I've taken to wearing Pakastani outfits (shalwar kameez) to work as they are considered acceptable work attire at this multicultural university. Granted, I may be the only white westerner male doing so, but I've decided to stay the course until given reason to stop.


Why this fashion change, you may wonder? Two reasons. First, I really like how they look, particulary in this wild Middle Eastern melting pot where they fit the vibe. Second, despite the fact that they function as dressy and respectful attire in Pakastani culture, they are the most comfortable outfits I've ever worn. Seriouslly. Even in heat, I stay cooler than in shorts and a tee-shirt (especially in the sun). This comfort is clutch on long teaching days. My suit jacket and tie can burn in eternal fire, which is how they already feel in August's 120F heat.


The shift to shalwar kameez outfits began the night my friend Sana took us out to "little Pakastan'" for dinner. After the scrumptious meal, we swung by her tailor, and I suddenly found myself trying stuff on. I asked her, "Am I going to look ridiculous in this? Like total cultural appropriation?"

She'd said, "Not at all! They don't care about that kind of stuff here in the same way as the U.S. In fact, you'll find that most people see it as a sign of your appreciation for different cultures."


I accepted this explanation and, since then, have found her predictions to be true. At first, my students seemed tickled and we had discussions on cultural appropriation with me listening more than offering ideas. Now, they don't seem to even notice. It's like Cheri says: wear a new hat long enough and people get used to it.

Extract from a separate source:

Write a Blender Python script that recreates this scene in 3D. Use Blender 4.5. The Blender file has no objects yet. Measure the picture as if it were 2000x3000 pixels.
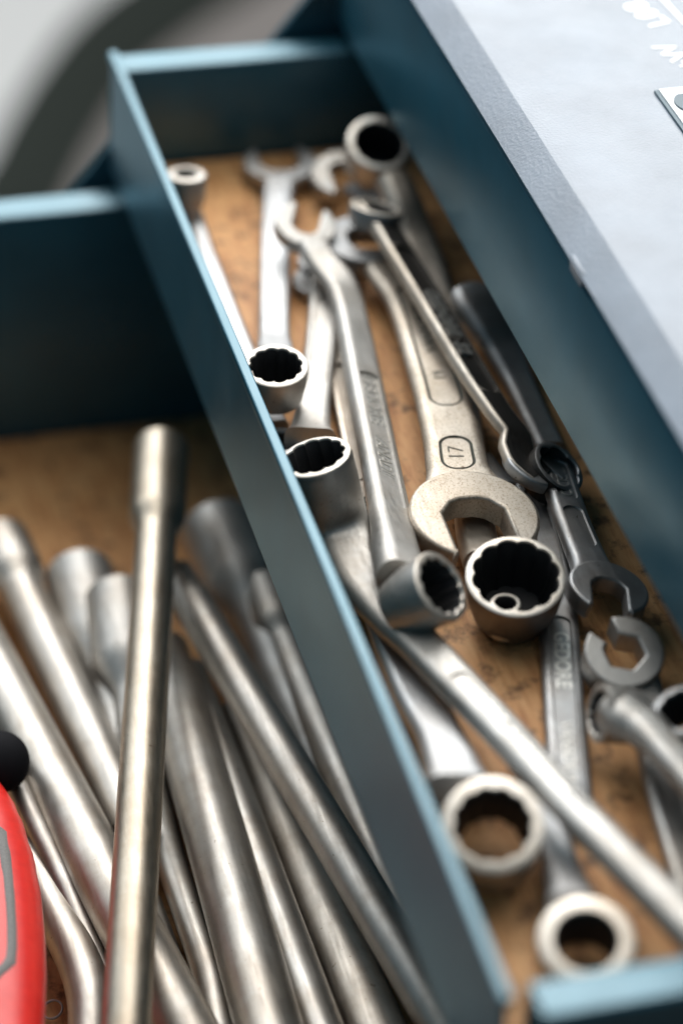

The other day, however, I passed a colleague who chuckeled and said something like, "A little cultural appropriation in action huh?" We were rushing past each other, so I didn't get a chance to ask if it was meant seriously or not.


Being Matt, I then becam anxious. I thought about a "traditional Native American sweat" I'd attended years ago that turned out to be led by wealthy white males who introduced themselves as "Eagle Warrior" and similar types of names. The whole experience felt artificial (like a plastic guitar) and disrespectful--not because we were participating in a sweat--'I've attended many that were spiritual and healing--but because it was facilitated by those who were not truly connected to the traditions and cultural histories despite their indirect claims that they were (e.g. referencing "our people" in relationship to specific tribes and traditions).

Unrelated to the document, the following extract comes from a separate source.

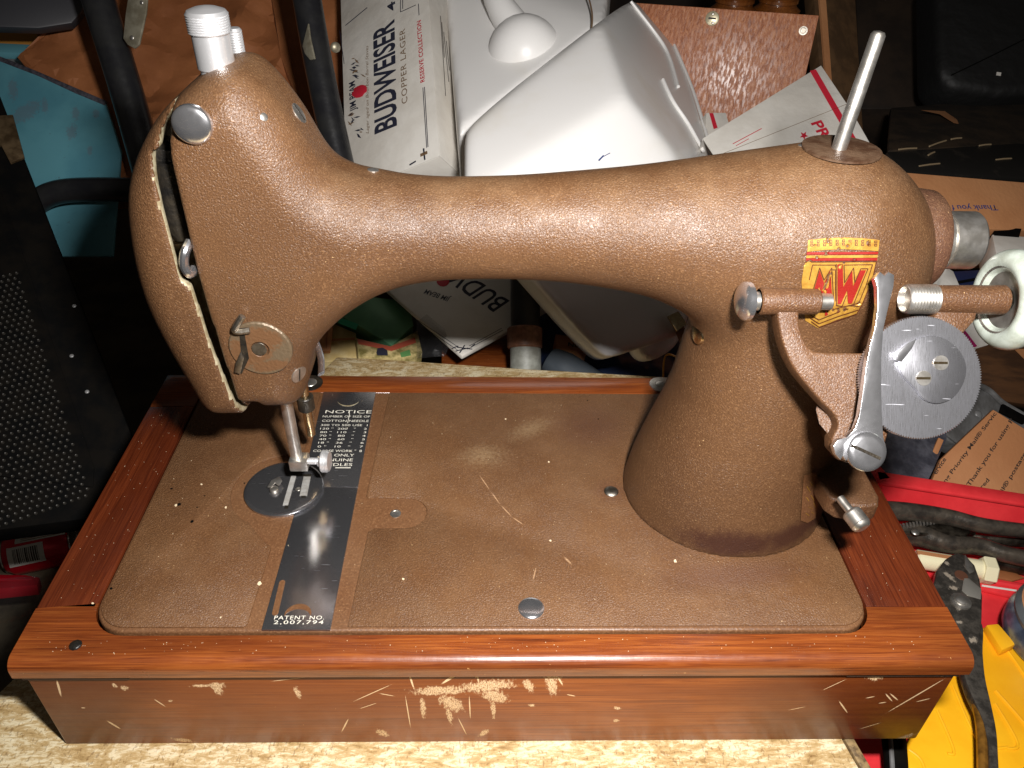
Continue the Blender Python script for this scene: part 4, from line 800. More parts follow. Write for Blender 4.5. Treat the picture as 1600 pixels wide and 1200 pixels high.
for q in ([(984, 4), (1030, 64), (1046, 95), (1058, 137)], [(1034, 126), (1050, 160), (1074, 196), (1097, 238)], [(1052, 72), (1080, 140), (1108, 232)]): part('moulded_rib', tube([S3.pt(x, y, 1.5) for x, y in q], 1.6, 10), M['plastic_white'], t)
F2 = Pl((978, 150, 606), (724, 312, 575), (918, 538, 620)); strip(F2, (935, 251), (943, 243), 2.2, M['ink_blue'], t, 'pen_mark', .4); strip(F2, (938, 247), (953, 239), 1.0, M['ink_blue'], t, 'pen_mark', .5)
# --- varnished board
pl = Pl((1113, 27, 850), (1255, 47, 862), (1180, 190, 842)); pl.p = at(1225, 120, 850); pl.n = ((CX-pl.p).normalized()+(CX+RT*58+UP*62-pl.p).normalized()).normalized(); P = pl.poly([(990, 4), (1280, 24), (1247, 170), (1225, 260), (1040, 300)])
def board_mat():
    s = NT('rough_varnished_board'); v = s.mapping((.42, .42, .06), rot=(0, .3, 0)); a = s.noise(v, 1.0, 5, .65, .5)
    col = s.ramp(a, [(.3, hexc(138, 78, 48)), (.5, hexc(178, 112, 74)), (.7, hexc(206, 146, 106))]); return s.out(col, .42, 0.0, s.bump(a, .0009, 1.0), Specular_IOR_Level=.5, Coat_Weight=s.sstep(s.noise(s.mapping((.36, .36, .045), rot=(0, .3, 0)), 1.0, 4, .65), .46, .62), Coat_Roughness=.34, Coat_IOR=1.7)
t = thing('varnished_board', 'glossy reddish wooden board with a metal escutcheon, behind the white plastic cover', 'board', floor_of(P))
part('board', prism(P, pl.n*-9), board_mat(), t, bevel=1)
e = part('escutcheon', lathe(pl.pt(1113, 29), pl.n, [(0, 7.4), (1.2, 7.2), (1.5, 6.6), (1.6, .1)], 28), simple('pale_nickel', hexc(200, 190, 160), .35, .5), t)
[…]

Yet, as I thought about this experience, it felt radically different than wearing Pakastani clothes to work in a country where there really is no such thing as the "common clothing." Yet, I am aware that power differentials exist, and I've been wearing clothing often worn by those performing much harder labor than myself.


In the end, I don't know if I have concrete answers other than the fact that asking these types of questions is a valuable practice. In the meantime, I'm going to continue celebrating the brilliance of a culture that combined dignity with comfort.